If those who are summoned to the table of transformation by Jesus are to love God, they are also to love others, and this has significant implications for the issues that swirl around homosexuality and the Church. It works in two directions, and not just one:
First, those who follow Jesus are to love one another in a noteworthy way and they are to love others. “All will know that,” Jesus once said, “you are my disciples if you love one another” (John 13:35). And the Jesus Creed is that we are to love our neighbors as ourselves (Mark 12:29-31). And Jesus summons his followers to love their enemies (Matthew 5:43-48). So, whatever one thinks, to love or not to love those with same-sex orientation or same-sex sexual relations is not an option.

Perhaps it is here that we should offer a definition of love: it the one I have been using for several years. “To love others is to yearn for, work for, and pray for what God wants for that person.” Of course, I know, it is that “what God wants” that gets sticky — but what I’m striving for in this definition is that love is not blanket tolerance of anything goes for Jesus. His view is nearly that of Aristotle: where it meant the striving together for virtue.
It is not ours to judge who is and who is not a Christian; it is ours to live the gospel, live out the Story, and summons others — whether in the family or not — to live out that Story with us.

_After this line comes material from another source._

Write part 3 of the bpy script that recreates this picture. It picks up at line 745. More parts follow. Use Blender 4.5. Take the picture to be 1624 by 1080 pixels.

Second, it behooves homosexuals who claim to be followers of Jesus to love others, including Christians — even if some them are insufferable about what they believe. Most of the time when we talk about this issue, Christians are exhorted to show more compassion and to show more pastoral sensitivity — and I’ve said and will continue to say this. But, if we are examining how Jesus would deal with the issues involved, Jesus would summon all people to love others. For me, this would also mean that same-sex orientation and sexual relational people would be exhorted to love others. It is not for me, of course, to tell others what to do or even how to love others — but this I’m certain of: Jesus would exhort each of us to love others, whoever we or they might be.
In both of these relational directions, each person is treated as an Eikon, as a person worthy of respect, and honor, and dignity, and conscience. Love does not demonize anyone for any choice they have made; it does not define people off the map; it does not “other”; and it does not assault the viability of the other person.
Furthermore, to love other Christians is to recognize the sweep and flow of God’s people in the history of the Church. I place Church Tradition right here: Church Tradition is what others in the history of the Church have decided; it is ours to respect that Tradition. It is unloving, I’m suggesting, to sweep aside without serious discussion, without serious recognition of the presence of God’s Spirit in the Church. And I’m not saying there is not a place and time for change; I’m saying that place and that time arrive only after careful considerations.
In my estimation, we are back to the table with Jesus: he would have welcomed homosexuals to the table in order to summons them into the Kingdom of God. And he would not have tossed them out of the room; he would have allowed them to sit there as long as they wanted to listen to him and be with him, because Jesus believed in the power of embracing grace that transforms. He would have exhorted them to love God and to love others.
If Jesus welcomed prostitutes, tax collectors, “unclean” women, etc., he certainly would have welcomed homosexuals — and this assumes what I’ve said in the previous two posts about how loving God involves living out the Story of the God of Israel by living out Scripture, and that Leviticus and Romans (probably also 1 Cor and 1 Tim) each teaches that same-sex acts are “out of order.”